Copy Construction in Initializer Lists

The issue is that this type:

struct NonCopyable {
  NonCopyable() = default;   
  NonCopyable(const NonCopyable&) = delete;
};

is trivially copyable. So as an optimization, since std::initializer_list is just backed by an array, what libstdc++ is doing is simply memcpying the the whole contents into the vector as an optimization. Note that this type is trivially copyable even though it has a deleted copy constructor!

This is why when you make the default constructor user-provided (by just writing ; instead of = default;), is suddenly doesn't compile anymore. That makes the type no longer trivially copyable, and hence the memcpy path goes away.

As to whether or not this behavior is correct, I am not sure (I doubt there's a requirement that this code must not compile? I submitted 89164 just in case). You certainly want libstdc++ to take that path in the case of trivially copyable - but maybe it needs to exclude this case? In any case, you can accomplish the same by additionally deleting the copy assignment operator (which you probably want to do anyway) - that would also end up with the type not being trivially copyable.

This didn't compile in C++14 because you could not construct the std::initializer_list - copy-initialization there required the copy constructor. But in C++17 with guaranteed copy elision, the construction of std::initializer_list is fine. But the problem of actually constructing the vector is totally separate from std::initializer_list (indeed, this is a total red herring). Consider:

void foo(NonCopyable const* f, NonCopyable const* l) {
  std::vector<NonCopyable>(f, l);
}

That compiles in C++11 just fine... at least since gcc 4.9.


Does C++17 require copy-elision in the copy construction of elements of initializer_list?

Initializing the elements of an initializer_list never guaranteed the use of "copy construction". It merely performs copy initialization. And whether copy initialization invokes a copy constructor or not depends entirely on what is going on in the initialization.

If you have a type that is convertible from int, and you do Type i = 5;, that is copy initialization.
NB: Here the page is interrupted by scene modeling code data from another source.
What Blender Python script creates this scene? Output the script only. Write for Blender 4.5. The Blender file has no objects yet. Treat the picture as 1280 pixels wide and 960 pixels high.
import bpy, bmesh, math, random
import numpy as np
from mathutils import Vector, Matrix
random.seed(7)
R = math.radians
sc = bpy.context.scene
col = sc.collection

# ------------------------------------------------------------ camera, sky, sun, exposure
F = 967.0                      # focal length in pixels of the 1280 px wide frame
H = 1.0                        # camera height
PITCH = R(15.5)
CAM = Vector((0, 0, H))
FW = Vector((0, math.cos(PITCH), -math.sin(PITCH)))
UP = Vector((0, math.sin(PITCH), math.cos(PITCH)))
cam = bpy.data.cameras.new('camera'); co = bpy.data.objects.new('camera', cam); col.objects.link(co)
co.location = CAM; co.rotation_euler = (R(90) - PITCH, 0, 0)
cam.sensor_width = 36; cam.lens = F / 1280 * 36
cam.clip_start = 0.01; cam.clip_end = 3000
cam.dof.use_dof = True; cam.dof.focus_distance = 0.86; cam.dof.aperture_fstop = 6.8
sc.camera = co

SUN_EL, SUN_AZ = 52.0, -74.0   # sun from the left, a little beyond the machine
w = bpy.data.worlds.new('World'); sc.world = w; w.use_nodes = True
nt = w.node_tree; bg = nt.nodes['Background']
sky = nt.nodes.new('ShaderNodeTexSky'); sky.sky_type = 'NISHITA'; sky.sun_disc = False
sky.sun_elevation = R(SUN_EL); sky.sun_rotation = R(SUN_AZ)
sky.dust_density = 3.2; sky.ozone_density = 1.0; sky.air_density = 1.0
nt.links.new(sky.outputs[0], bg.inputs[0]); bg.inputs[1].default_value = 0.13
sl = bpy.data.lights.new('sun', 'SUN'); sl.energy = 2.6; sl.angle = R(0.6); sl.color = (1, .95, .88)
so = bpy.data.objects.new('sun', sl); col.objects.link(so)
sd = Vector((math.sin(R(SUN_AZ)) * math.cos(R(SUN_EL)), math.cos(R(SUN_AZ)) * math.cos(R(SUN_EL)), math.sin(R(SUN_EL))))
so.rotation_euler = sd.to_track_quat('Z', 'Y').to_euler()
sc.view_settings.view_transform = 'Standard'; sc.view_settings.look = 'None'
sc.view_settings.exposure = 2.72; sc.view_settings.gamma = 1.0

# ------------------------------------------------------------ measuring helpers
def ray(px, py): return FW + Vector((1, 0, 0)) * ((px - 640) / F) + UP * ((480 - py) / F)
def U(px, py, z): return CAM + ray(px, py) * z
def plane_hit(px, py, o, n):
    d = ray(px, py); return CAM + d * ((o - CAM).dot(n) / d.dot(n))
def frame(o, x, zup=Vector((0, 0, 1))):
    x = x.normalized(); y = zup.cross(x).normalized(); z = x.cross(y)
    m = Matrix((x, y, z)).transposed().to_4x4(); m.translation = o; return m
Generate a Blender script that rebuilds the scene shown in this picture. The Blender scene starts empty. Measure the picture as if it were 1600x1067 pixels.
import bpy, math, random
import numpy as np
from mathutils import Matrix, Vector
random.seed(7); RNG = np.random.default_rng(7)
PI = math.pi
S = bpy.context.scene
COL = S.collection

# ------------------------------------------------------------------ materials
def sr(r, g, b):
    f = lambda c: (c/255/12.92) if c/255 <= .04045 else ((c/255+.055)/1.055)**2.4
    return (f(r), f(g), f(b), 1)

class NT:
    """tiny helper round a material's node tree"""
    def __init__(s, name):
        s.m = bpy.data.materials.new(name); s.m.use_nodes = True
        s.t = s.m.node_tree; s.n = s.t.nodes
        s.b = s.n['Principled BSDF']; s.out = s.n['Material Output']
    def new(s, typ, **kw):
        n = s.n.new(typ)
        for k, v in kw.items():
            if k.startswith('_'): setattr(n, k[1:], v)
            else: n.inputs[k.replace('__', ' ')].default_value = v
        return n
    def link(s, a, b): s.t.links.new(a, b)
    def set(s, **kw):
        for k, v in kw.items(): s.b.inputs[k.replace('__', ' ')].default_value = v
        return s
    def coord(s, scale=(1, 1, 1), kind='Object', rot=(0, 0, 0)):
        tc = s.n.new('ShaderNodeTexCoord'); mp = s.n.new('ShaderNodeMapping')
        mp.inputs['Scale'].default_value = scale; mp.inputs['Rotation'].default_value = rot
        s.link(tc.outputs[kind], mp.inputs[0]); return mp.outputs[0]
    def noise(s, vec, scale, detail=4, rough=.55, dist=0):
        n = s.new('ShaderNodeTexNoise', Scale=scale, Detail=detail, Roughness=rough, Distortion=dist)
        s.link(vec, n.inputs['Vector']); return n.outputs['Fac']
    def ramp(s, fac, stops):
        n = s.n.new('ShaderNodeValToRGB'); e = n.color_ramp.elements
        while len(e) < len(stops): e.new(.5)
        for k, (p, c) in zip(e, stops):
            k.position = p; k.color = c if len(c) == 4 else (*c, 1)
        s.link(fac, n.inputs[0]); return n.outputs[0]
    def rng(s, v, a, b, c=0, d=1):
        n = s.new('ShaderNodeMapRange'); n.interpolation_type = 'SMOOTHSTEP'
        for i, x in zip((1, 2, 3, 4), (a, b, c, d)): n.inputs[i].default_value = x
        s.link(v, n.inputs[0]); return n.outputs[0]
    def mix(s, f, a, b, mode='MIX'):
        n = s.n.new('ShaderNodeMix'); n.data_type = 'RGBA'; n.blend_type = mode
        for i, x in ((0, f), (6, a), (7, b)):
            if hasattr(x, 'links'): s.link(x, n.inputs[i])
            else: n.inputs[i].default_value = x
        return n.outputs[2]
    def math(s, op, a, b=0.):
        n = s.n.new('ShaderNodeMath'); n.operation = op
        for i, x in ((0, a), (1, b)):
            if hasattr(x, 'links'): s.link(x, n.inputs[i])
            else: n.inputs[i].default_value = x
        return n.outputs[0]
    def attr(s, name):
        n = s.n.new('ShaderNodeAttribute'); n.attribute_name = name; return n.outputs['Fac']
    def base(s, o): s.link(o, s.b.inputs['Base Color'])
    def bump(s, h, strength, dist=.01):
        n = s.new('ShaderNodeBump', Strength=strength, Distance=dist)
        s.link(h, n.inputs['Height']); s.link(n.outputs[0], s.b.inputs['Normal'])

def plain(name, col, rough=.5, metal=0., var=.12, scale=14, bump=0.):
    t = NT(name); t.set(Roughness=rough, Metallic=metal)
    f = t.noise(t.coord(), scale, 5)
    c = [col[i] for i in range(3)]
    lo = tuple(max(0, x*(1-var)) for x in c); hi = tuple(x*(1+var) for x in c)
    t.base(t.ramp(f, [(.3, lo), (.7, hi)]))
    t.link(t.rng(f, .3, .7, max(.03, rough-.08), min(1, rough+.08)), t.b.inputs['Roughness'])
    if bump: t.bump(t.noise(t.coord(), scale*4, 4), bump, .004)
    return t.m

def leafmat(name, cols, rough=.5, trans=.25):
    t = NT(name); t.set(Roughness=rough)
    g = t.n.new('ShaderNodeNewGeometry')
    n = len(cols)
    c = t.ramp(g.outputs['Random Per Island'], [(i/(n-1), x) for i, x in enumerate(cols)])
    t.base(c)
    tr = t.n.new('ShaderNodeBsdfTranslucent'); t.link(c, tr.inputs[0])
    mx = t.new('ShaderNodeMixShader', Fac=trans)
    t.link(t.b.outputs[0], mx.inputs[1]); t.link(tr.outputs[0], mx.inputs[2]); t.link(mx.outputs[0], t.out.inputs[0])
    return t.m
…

But it will not invoke the copy constructor; it will instead invoke the Type(int) constructor.

And yes, the construction of the elements of the array the initializer_list references are susceptible to copy elision. Including C++17's rules for guaranteed elision.

That being said, what isn't susceptible to those rules is the initialization of the vector itself. vector must copy the objects from an initializer_list, so they must have an accessible copy constructor. How a compiler/library implementation manages to get around this is not known, but it is definitely off-spec behavior.